_Stored data_
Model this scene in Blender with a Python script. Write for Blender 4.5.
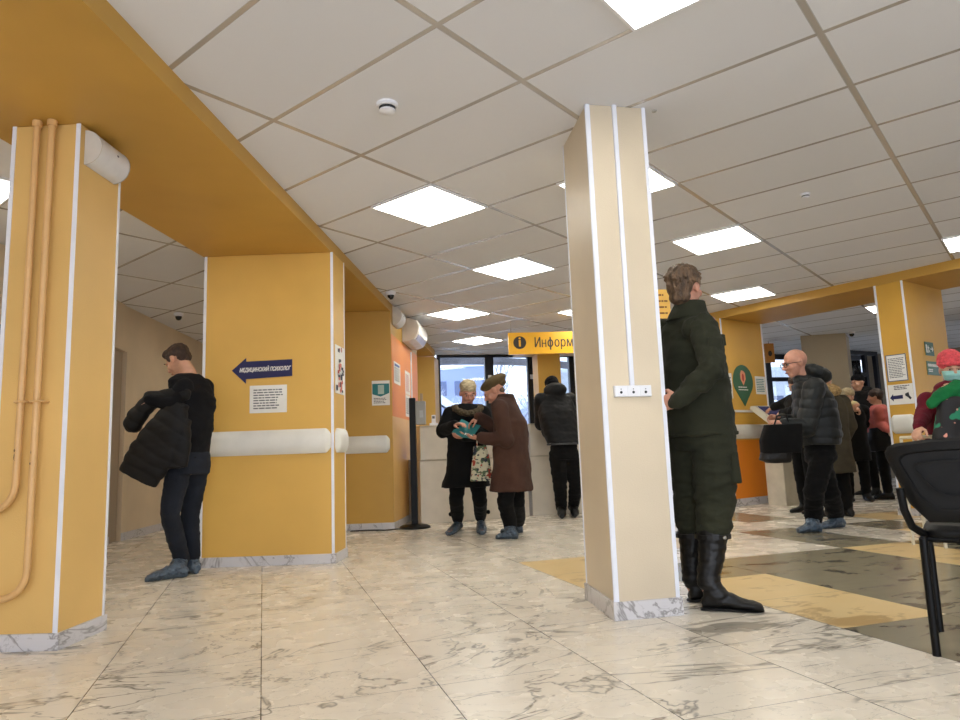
import bpy, bmesh, math, random
from mathutils import Vector, Matrix, noise
R = math.radians
for o in list(bpy.data.objects):
    bpy.data.objects.remove(o)
SC = bpy.context.scene
COL = SC.collection
PI = math.pi

# ------------------------------------------------------------------ camera
H_CAM = .805
PITCH, ROLL, FOC = R(7.798), R(-2.035), 683.67
cr, cu_, cw = Vector((1, 0, 0)), Vector((0, -math.sin(PITCH), math.cos(PITCH))), Vector((0, math.cos(PITCH), math.sin(PITCH)))
RT = cr*math.cos(ROLL)+cu_*math.sin(ROLL)
UP = cu_*math.cos(ROLL)-cr*math.sin(ROLL)
FW = cw
cam = bpy.data.cameras.new('camera')
cam.sensor_width = 36
cam.lens = FOC/960*36
cam.clip_start = .05
cam.clip_end = 300
co = bpy.data.objects.new('camera', cam)
COL.objects.link(co)
m = Matrix((RT, UP, -FW)).transposed().to_4x4()
m.translation = Vector((0, 0, H_CAM))
co.matrix_world = m
SC.camera = co

# ------------------------------------------------------------------ world, daylight, exposure
W = bpy.data.worlds.new('overcast_sky')
SC.world = W
W.use_nodes = True
wn = W.node_tree
bg = wn.nodes['Background']
tc = wn.nodes.new('ShaderNodeTexCoord')
sp = wn.nodes.new('ShaderNodeSeparateXYZ')
rp_ = wn.nodes.new('ShaderNodeValToRGB')
rp_.color_ramp.elements[0].position = 0
rp_.color_ramp.elements[0].color = (.80, .86, 1, 1)
rp_.color_ramp.elements[1].position = .6
rp_.color_ramp.elements[1].color = (.66, .78, 1, 1)
wn.links.new(tc.outputs['Generated'], sp.inputs[0])
wn.links.new(sp.outputs['Z'], rp_.inputs[0])
wn.links.new(rp_.outputs[0], bg.inputs['Color'])
bg.inputs['Strength'].default_value = 2.6


def area(name, loc, size, power, color, target):
    l = bpy.data.lights.new(name, 'AREA')
    l.shape = 'RECTANGLE'
    l.size, l.size_y = size
    l.energy = power
    l.color = color
    o = bpy.data.objects.new(name, l)
    COL.objects.link(o)
    o.location = loc
    o.rotation_euler = (Vector(target)-Vector(loc)).to_track_quat('-Z', 'Y').to_euler()
    return o


# daylight from the glazed entrance front behind the photographer
area('daylight_behind', (1.0, -3.8, 1.5), (6.0, 2.2), 115, (.80, .88, 1), (1.0, 6, 1.2))
vs = SC.view_settings
vs.view_transform = 'Standard'
vs.look = 'None'
vs.gamma = 1
vs.use_curve_mapping = False
vs.exposure = 0.13
LAMP = 10.5

# ------------------------------------------------------------------ helpers


def at(px, py, Y):
    """point of the place seen at a pixel of the photograph, Y metres in front"""
    d = RT*((px-480)/FOC)+UP*((360-py)/FOC)+FW
    return d*(Y/d.y)+Vector((0, 0, H_CAM))


def lin(c):
    return tuple(((v/255)/12.92 if v/255 <= .04045 else ((v/255+.055)/1.055)**2.4) for v in c)+(1,)


class NT:
    def __init__(s, m):
        s.t = m.node_tree
        s.n = s.t.nodes

    def new(s, ty, **kw):
        n = s.n.new(ty)
        for k, v in kw.items():
            setattr(n, k, v)
        return n

    def math(s, op, a, b=None, c=None):
        n = s.new('ShaderNodeMath', operation=op)
        for i, v in enumerate((a, b, c)):
            if v is None:
                continue
            if isinstance(v, (int, float)):
                n.inputs[i].default_value = v
            else:
                s.t.links.new(v, n.inputs[i])
        return n.outputs[0]

    def link(s, a, b):
        s.t.links.new(a, b)

    def noise(s, vec, scale, detail=2, rough=.5, dist=0):
        n = s.new('ShaderNodeTexNoise')
        n.inputs['Scale'].default_value = scale
        n.inputs['Detail'].default_value = detail
        n.inputs['Roughness'].default_value = rough
        n.inputs['Distortion'].default_value = dist
        if vec is not None:
            s.link(vec, n.inputs['Vector'])
        return n.outputs['Fac']

    def mix(s, f, a, b):
        n = s.new('ShaderNodeMix', data_type='RGBA')
        for k, v in ((0, f), (6, a), (7, b)):
            if isinstance(v, (int, float)):
                n.inputs[k].default_value = v
            elif isinstance(v, tuple):
                n.inputs[k].default_value = v
            else:
                s.link(v, n.inputs[k])
        return n.outputs[2]

    def ramp(s, f, stops):
        n = s.new('ShaderNodeValToRGB')
        e = n.color_ramp.elements
        while len(e) < len(stops):
            e.new(.5)
        for i, (p, c) in enumerate(stops):
            e[i].position = p
            e[i].color = c if isinstance(c, tuple) else (c, c, c, 1)
        s.link(f, n.inputs[0])
        return n.outputs[0]


MATS = {}


def mat(name, color, rough=.6, metal=0, var=.06, vscale=6, bump=0, bscale=60, sheen=0, coat=0, emit=None, spec=.5, col2=None, stretch=None):
    if name in MATS:
        return MATS[name]
    m = bpy.data.materials.new(name)
    m.use_nodes = True
    N = NT(m)
    b = N.n['Principled BSDF']
    c = lin(color)
    b.inputs['Roughness'].default_value = rough
    b.inputs['Metallic'].default_value = metal
    b.inputs['Specular IOR Level'].default_value = spec
    b.inputs['Sheen Weight'].default_value = sheen
    b.inputs['Coat Weight'].default_value = coat
    t = N.new('ShaderNodeTexCoord').outputs['Object']
    if stretch:
        mp = N.new('ShaderNodeMapping')
        mp.inputs['Scale'].default_value = stretch
        N.link(t, mp.inputs[0])
        t = mp.outputs[0]
    f = N.noise(t, vscale, 3)
    c2 = lin(col2) if col2 else tuple(max(0, v*(1-var*2.5)) for v in c[:3])+(1,)
    c1 = c if col2 else tuple(min(1, v*(1+var)) for v in c[:3])+(1,)
    rr = N.ramp(f, [(.3, c1), (.7, c2)])
    N.link(rr, b.inputs['Base Color'])
    if bump:
        bm_ = N.new('ShaderNodeBump')
        bm_.inputs['Strength'].default_value = bump
        bm_.inputs['Distance'].default_value = .01
        N.link(N.noise(t, bscale, 3), bm_.inputs['Height'])
        N.link(bm_.outputs[0], b.inputs['Normal'])
    if emit:
        b.inputs['Emission Color'].default_value = lin(color)
        b.inputs['Emission Strength'].default_value = emit
    MATS[name] = m
    return m


class MB:
    """collects shapes, builds ONE mesh object"""

    def __init__(s):
        s.bm = bmesh.new()

    def poly(s, pts, z0=0, z1=None):
        v0 = [s.bm.verts.new((p[0], p[1], z0)) for p in pts]
        if z1 is None:
            s.bm.faces.new(v0)
            return s
        v1 = [s.bm.verts.new((p[0], p[1], z1)) for p in pts]
        n = len(pts)
        s.bm.faces.new(v0[::-1])
        s.bm.faces.new(v1)
        for i in range(n):
            s.bm.faces.new((v0[i], v0[(i+1) % n], v1[(i+1) % n], v1[i]))
        return s

    def box(s, x0, x1, y0, y1, z0, z1):
        return s.poly([(x0, y0), (x1, y0), (x1, y1), (x0, y1)], z0, z1)

    def bar(s, a, b, w, d, up=Vector((0, 0, 1))):
        a, b = Vector(a), Vector(b)
        t = (b-a).normalized()
        u = t.cross(up)
        if u.length < 1e-4:
            u = t.cross(Vector((1, 0, 0)))
        u.normalize()
        v = u.cross(t)
        vs_ = []
        for p in (a, b):
            for i, j in ((-1, -1), (1, -1), (1, 1), (-1, 1)):
                vs_.append(s.bm.verts.new(p+u*i*w/2+v*j*d/2))
        for f in ((0, 1, 2, 3), (7, 6, 5, 4), (0, 4, 5, 1), (1, 5, 6, 2), (2, 6, 7, 3), (3, 7, 4, 0)):
            s.bm.faces.new([vs_[i] for i in f])
        return s

    def loft(s, rings, caps=True):
        vr = [[s.bm.verts.new(p) for p in r] for r in rings]
        n = len(rings[0])
        for a, b in zip(vr, vr[1:]):
            for i in range(n):
                s.bm.faces.new((a[i], a[(i+1) % n], b[(i+1) % n], b[i]))
        if caps:
            s.bm.faces.new(vr[0][::-1])
            s.bm.faces.new(vr[-1])
        return s

    def tube(s, pts, rad, n=10, caps=True):
        pts = [Vector(p) for p in pts]
        if not isinstance(rad, (list, tuple)):
            rad = [rad]*len(pts)
        rings = []
        u = None
        for i, p in enumerate(pts):
            t = (pts[min(i+1, len(pts)-1)]-pts[max(i-1, 0)]).normalized()
            if u is None:
                u = t.orthogonal().normalized()
            u = (u-t*u.dot(t)).normalized()
            v = t.cross(u)
            rings.append([p+(u*math.cos(2*PI*k/n)+v*math.sin(2*PI*k/n))*rad[i] for k in range(n)])
        return s.loft(rings, caps)

    def lathe(s, prof, c=(0, 0, 0), n=24, M=None):
        M = M or Matrix()
        c = Vector(c)
        rings = [[c+M @ Vector((r*math.cos(2*PI*k/n), r*math.sin(2*PI*k/n), z)) for k in range(n)] for r, z in prof]
        return s.loft(rings)

    def ell(s, c, r, M=None, n=16, k=10):
        M = M or Matrix.Identity(3)
        c = Vector(c)
        rings = []
        for i in range(k+1):
            a = -PI/2+PI*(i+.02)/(k+.04)
            rings.append([c+M @ Vector((r[0]*math.cos(a)*math.cos(2*PI*j/n), r[1]*math.cos(a)*math.sin(2*PI*j/n), r[2]*math.sin(a))) for j in range(n)])
        return s.loft(rings)

    def build(s, name, material, parent=None, mtx=None, smooth=False, bevel=0, origin=None):
        bmesh.ops.recalc_face_normals(s.bm, faces=s.bm.faces)
        me = bpy.data.meshes.new(name)
        if origin is not None:
            bmesh.ops.translate(s.bm, verts=s.bm.verts, vec=-Vector(origin))
        s.bm.to_mesh(me)
        s.bm.free()
        me.materials.append(material)
        if smooth:
            for p in me.polygons:
                p.use_smooth = True
            me.set_sharp_from_angle(angle=R(40))
        o = bpy.data.objects.new(name, me)
        COL.objects.link(o)
        if parent:
            o.parent = parent
        if mtx is not None:
            o.matrix_world = mtx
        if origin is not None:
            o.location = origin
        if bevel:
            b = o.modifiers.new('bevel', 'BEVEL')
            b.width = bevel
            b.segments = 2
            b.limit_method = 'ANGLE'
        return o


def tag(o, label=None, cat=None, group=None, kind=None):
    for k, v in (('label', label), ('category', cat), ('group', group), ('kind', kind)):
        if v:
            o[k] = v
    return o


def thing(name, label, cat, mtx=None, group=None, loc=None):
    o = bpy.data.objects.new(name, None)
    o.empty_display_size = .1
    COL.objects.link(o)
    if mtx is not None:
        o.matrix_world = mtx
    if loc is not None:
        o.location = loc
    return tag(o, label, cat, group)


def frame(O, u, up=(0, 0, 1)):
    """local axes: x along u, y up, z out of the wall"""
    u = Vector((u[0], u[1], 0)).normalized()
    z = Vector(up)
    n = u.cross(z)
    M = Matrix((u, z, n)).transposed().to_4x4()
    M.translation = Vector(O)
    return M


def text(s, size, material, parent, x, y, z=.003, align='CENTER', shear=0, bold=0, depth=.0006, name='lettering', sx=1, rot=0, twin=0):
    c = bpy.data.curves.new('t', 'FONT')
    c.body = s
    c.size = size
    c.align_x = align
    c.align_y = 'CENTER'
    c.shear = shear
    c.offset = bold
    c.extrude = depth
    c.resolution_u = 3
    t = bpy.data.objects.new('t', c)
    COL.objects.link(t)
    dg = bpy.context.evaluated_depsgraph_get()
    me = bpy.data.meshes.new_from_object(t.evaluated_get(dg))
    bpy.data.objects.remove(t)
    if twin:                                  # a bolder stroke: the same letters once more, a little aside
        bm2 = bmesh.new()
        bm2.from_mesh(me)
        q = bmesh.ops.duplicate(bm2, geom=bm2.verts[:]+bm2.edges[:]+bm2.faces[:])
        bmesh.ops.translate(bm2, verts=[e for e in q['geom'] if isinstance(e, bmesh.types.BMVert)], vec=(twin, 0, .0004))
        bm2.to_mesh(me)
        bm2.free()
    me.materials.clear()
    me.materials.append(material)
    me.transform(Matrix.Translation((x, y, z)) @ Matrix.Rotation(rot, 4, 'Z') @ Matrix.Scale(sx, 4, (1, 0, 0)))
    o = bpy.data.objects.new(name, me)
    COL.objects.link(o)
    o.parent = parent
    return o


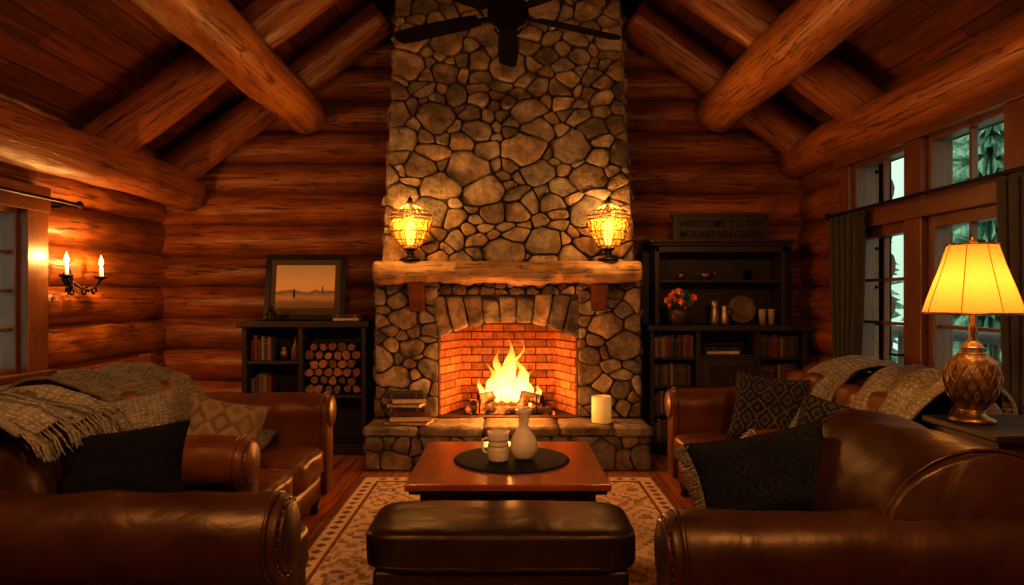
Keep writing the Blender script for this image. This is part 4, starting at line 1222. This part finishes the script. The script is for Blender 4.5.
pillow('patterned_pillow', (1.72, 3.66, .66), .46, .40, .16, rad(-30), rad(14), rad(-30), M_PILB)
pillow('fringed_pillow', (1.03, 2.80, .68), .56, .36, .18, rad(-24), rad(-12), rad(-8), M_PILD, (M_THROW, 'left'))
pillow('black_pillow', (-1.52, 2.62, .72), .62, .36, .19, rad(-20), rad(-6), rad(6), M_BLACKP)
pillow('tan_pillow', (-1.50, 3.66, .68), .40, .38, .16, rad(-26), rad(14), rad(20), M_PILT)
pillow('tan_pillow', (-1.80, 3.34, .74), .42, .38, .15, rad(-24), rad(-8), rad(28), M_CREAMT)

def blanket(name, s, prof, y0, y1, mat, skew=0., wr=.02, fringe=None, nf=26, thick=.016, widen=0.):
    b = B(name); P = [Vector((p[0], p[1])) for p in prof]
    L = [0]
    for i in range(1, len(P)): L.append(L[-1]+(P[i]-P[i-1]).length)
    def at(t):
        d = t*L[-1]
        for i in range(1, len(P)):
            if d <= L[i]+1e-9:
                f = (d-L[i-1])/(L[i]-L[i-1])
                p0, p1, p2, p3 = P[max(i-2, 0)], P[i-1], P[i], P[min(i+1, len(P)-1)]
                return .5*((2*p1)+(-p0+p2)*f+(2*p0-5*p1+4*p2-p3)*f*f+(-p0+3*p1-3*p2+p3)*f**3)
        return P[-1]
    sd = R.random()*60
    def fn(u, v):
        p = at(u); q = at(min(1, u+.02))-at(max(0, u-.02)); nrm = Vector((q.y, -q.x)); nrm = nrm.normalized() if nrm.length else Vector((0, 1))
        if nrm.y < 0 and abs(nrm.y) > abs(nrm.x): nrm = -nrm
        vv = v+.05*math.sin(u*7+sd)
        w = wr*(noise.noise(Vector((u*3, vv*7+sd, 0)))+.6*math.sin(vv*16+u*4+sd)+.55*noise.noise(Vector((u*8, vv*16, sd))))+wr*1.1
        out = Vector((-abs(nrm.x) if u > .45 else abs(nrm.x), abs(nrm.y)))
        p = p+out*w
        wid = (y1-y0)*(1+widen*u); yc = (y0+y1)/2+skew*u
        y = yc+(v-.5)*wid+.05*noise.noise(Vector((u*3, v*2, sd+9)))
        return (s*p.x, y, p.y)
    b.sheet(fn, 56, 50, mat, thick, None, (L[-1], y1-y0))
    if fringe:
        for k in range(nf):
            p = Vector(fn(1, (k+.5)/nf)); dn = Vector((-s*fringe[0], R.uniform(-.01, .01), -fringe[1]))
            for j in range(3):
                e = p+dn*R.uniform(.85, 1.1)+Vector((0, R.uniform(-.01, .01), 0)); m_ = (p+e)/2+Vector((-s*.01, R.uniform(-.01, .01), .006))
                b.tube([p, m_, e], [.004, .0035, .002], mat, 4)
    return b.done()
blanket('knit_throw', -1, [(2.44, .66), (2.44, .80), (2.38, .93), (2.26, .955), (2.14, .93), (2.02, .88), (1.90, .72), (1.80, .57), (1.62, .51), (1.45, .50)], 3.36, 4.34, M_THROW, skew=.12, wr=.032)
blanket('fringed_blanket', -1, [(2.15, .62), (2.15, .82), (2.08, .96), (1.95, .995), (1.84, .99), (1.74, .96), (1.66, .91)], 2.36, 2.98, M_FRINGE, skew=-.02, wr=.024, fringe=(.07, .09), nf=34)
blanket('cream_throw', 1, [(2.38, .70), (2.38, .85), (2.30, .945), (2.18, .955), (2.06, .92), (1.93, .82), (1.83, .66), (1.76, .56)], 4.10, 4.62, M_CREAMT, skew=-.1, wr=.028, fringe=(.03, .03))
blanket('cream_throw', 1, [(2.40, .66), (2.39, .85), (2.31, .945), (2.18, .955), (2.06, .93), (1.93, .82), (1.84, .68), (1.70, .60)], 3.34, 3.92, M_CREAMT, skew=-.12, wr=.032, fringe=(.05, .03))

b = B('end_table'); tx0, tx1, ty0, ty1, tz = 1.90, 2.45, 2.72, 3.22, .86
b.box(tx0, tx1, ty0, ty1, tz-.03, tz, M_DARK, .008); b.box(tx0+.03, tx1-.03, ty0+.03, ty1-.03, tz-.14, tz-.03, M_DARK, .004)
for x in (tx0+.05, tx1-.05):
    for y in (ty0+.05, ty1-.05): b.lathe([(.02, 0), (.026, .02), (.018, .1), (.026, .35), (.02, .6), (.03, .72)], (x, y, 0), M_DARK, 14)
b.box(tx0+.04, tx1-.04, ty0+.04, ty1-.04, .22, .24, M_DARK); b.done()
lx, ly = 2.01, 3.03
b = B('table_lamp'); c = (lx, ly, tz+.001)
b.lathe([(0, 0), (.085, 0), (.09, .012), (.07, .025), (.05, .035), (.045, .05)], c, M_BRASS, 30, col=.7)
b.lathe([(.045, .05), (.062, .07), (.092, .12), (.106, .17), (.108, .215), (.092, .26), (.058, .29), (.04, .305), (.045, .32), (.035, .335), (.02, .35)], c, M_BRONZE, 40, ribs=12, ribamp=.02)
for z, r in ((.05, .05), (.295, .054), (.32, .047)): b.lathe([(r-.006, z-.006), (r+.003, z), (r-.006, z+.006)], c, M_BRASS, 30)
b.lathe([(.018, .34), (.012, .38), (.018, .40), (.01, .42), (.008, .50)], c, M_BRASS, 16)
for k in range(16):
    for dr in (-1, 1):
        th = 2*PI*k/16
        b.tube([(c[0]+r*math.cos(th+dr*dt), c[1]+r*math.sin(th+dr*dt), c[2]+z) for r, z, dt in ((.074, .085, 0), (.095, .12, .2), (.108, .165, .4), (.110, .21, .6), (.096, .255, .8))], .0028, M_BRASS, 6, col=.55)
sp = [(.19, .47), (.172, .53), (.148, .60), (.12, .68), (.095, .765)]
b.lathe(sp, c, M_SHADE, 48, ribs=8, ribamp=.012)
for (r, z) in (sp[0], sp[-1]): b.tube([(c[0]+r*math.cos(2*PI*k/48)*(1+.012*math.cos(8*2*PI*k/48)), c[1]+r*math.sin(2*PI*k/48)*(1+.012*math.cos(8*2*PI*k/48)), c[2]+z) for k in range(49)], .005, M_BRASS, 6, caps=False)
for k in range(8):
    a = 2*PI*k/8; b.tube([(c[0]+r*1.014*math.cos(a), c[1]+r*1.014*math.sin(a), c[2]+z) for r, z in sp], .0022, M_BRASS, 5, col=.7)
for k in range(3): b.tube([(c[0], c[1], c[2]+.75), (c[0]+.093*math.cos(k*2.09), c[1]+.093*math.sin(k*2.09), c[2]+.76)], .002, M_BRASS, 5)
b.tube([(c[0], c[1], c[2]+.50), (c[0], c[1], c[2]+.77)], .003, M_BRASS, 6); b.lathe([(0, .77), (.012, .775), (.014, .79), (.006, .805), (0, .81)], c, M_BRASS, 12)
lo = b.done(); light('lamp_bulb', (lx+.0, ly, tz+.57), 5.5, (1, .48, .11), .05, lo)

def fill_fixture(x, y, z, p):  # invented hanging lamp, added outside the view as warm room fill
    b = B('added_fill_lamp')
    zc = AP-SL*abs(x)
    b.tube([(x, y, z+.22), (x, y, zc-.01)], .008, M_IRON, 8)
    b.lathe([(0, .24), (.05, .23), (.08, .20), (.08, .19), (0, .19)], (x, y, z), M_IRON, 24)
    b.lathe([(.08, .19), (.17, .08)], (x, y, z), M_SHADE, 28)
    o = b.done(); light('fill_light', (x, y, z), p, (1, .53, .19), .14, o)
fill_fixture(-1.35, 1.1, 2.75, 132); fill_fixture(1.25, 1.0, 2.75, 124)

w = bpy.data.worlds.new('overcast_sky'); bpy.context.scene.world = w; w.use_nodes = True
nt = w.node_tree; bg = nt.nodes['Background']
tc = nd(nt, 'ShaderNodeTexCoord'); sx = nd(nt, 'ShaderNodeSeparateXYZ'); nt.links.new(tc.outputs['Generated'], sx.inputs[0])
r = ramp(nt, [(0, (.22, .31, .24)), (.35, (.34, .43, .36)), (.8, (.42, .50, .44))]); nt.links.new(sx.outputs[2], r.inputs[0]); nt.links.new(r.outputs[0], bg.inputs[0])
bg.inputs[1].default_value = 2.6

cam = bpy.data.cameras.new('camera'); co = bpy.data.objects.new('camera', cam); bpy.context.collection.objects.link(co)
co.location = (0, 0, HC); co.rotation_euler = (PI/2, 0, 0)
cam.sensor_width = 36; cam.lens = 700/1024*36; cam.shift_x = 4/1024; cam.shift_y = 4.5/1024; cam.clip_start = .05
bpy.context.scene.camera = co
vs_ = bpy.context.scene.view_settings
vs_.view_transform = 'Standard'
try: vs_.look = 'Medium High Contrast'
except Exception: pass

_Given task_
Up to and including the line containing "SC.camera = co", repeat every line from the start of the data, but none of the pictures.

_Written solution_
Model this scene in Blender with a Python script. Write for Blender 4.5.
import bpy, bmesh, math, random
from mathutils import Vector, Matrix, noise
R = math.radians
for o in list(bpy.data.objects):
    bpy.data.objects.remove(o)
SC = bpy.context.scene
COL = SC.collection
PI = math.pi

# ------------------------------------------------------------------ camera
H_CAM = .805
PITCH, ROLL, FOC = R(7.798), R(-2.035), 683.67
cr, cu_, cw = Vector((1, 0, 0)), Vector((0, -math.sin(PITCH), math.cos(PITCH))), Vector((0, math.cos(PITCH), math.sin(PITCH)))
RT = cr*math.cos(ROLL)+cu_*math.sin(ROLL)
UP = cu_*math.cos(ROLL)-cr*math.sin(ROLL)
FW = cw
cam = bpy.data.cameras.new('camera')
cam.sensor_width = 36
cam.lens = FOC/960*36
cam.clip_start = .05
cam.clip_end = 300
co = bpy.data.objects.new('camera', cam)
COL.objects.link(co)
m = Matrix((RT, UP, -FW)).transposed().to_4x4()
m.translation = Vector((0, 0, H_CAM))
co.matrix_world = m
SC.camera = co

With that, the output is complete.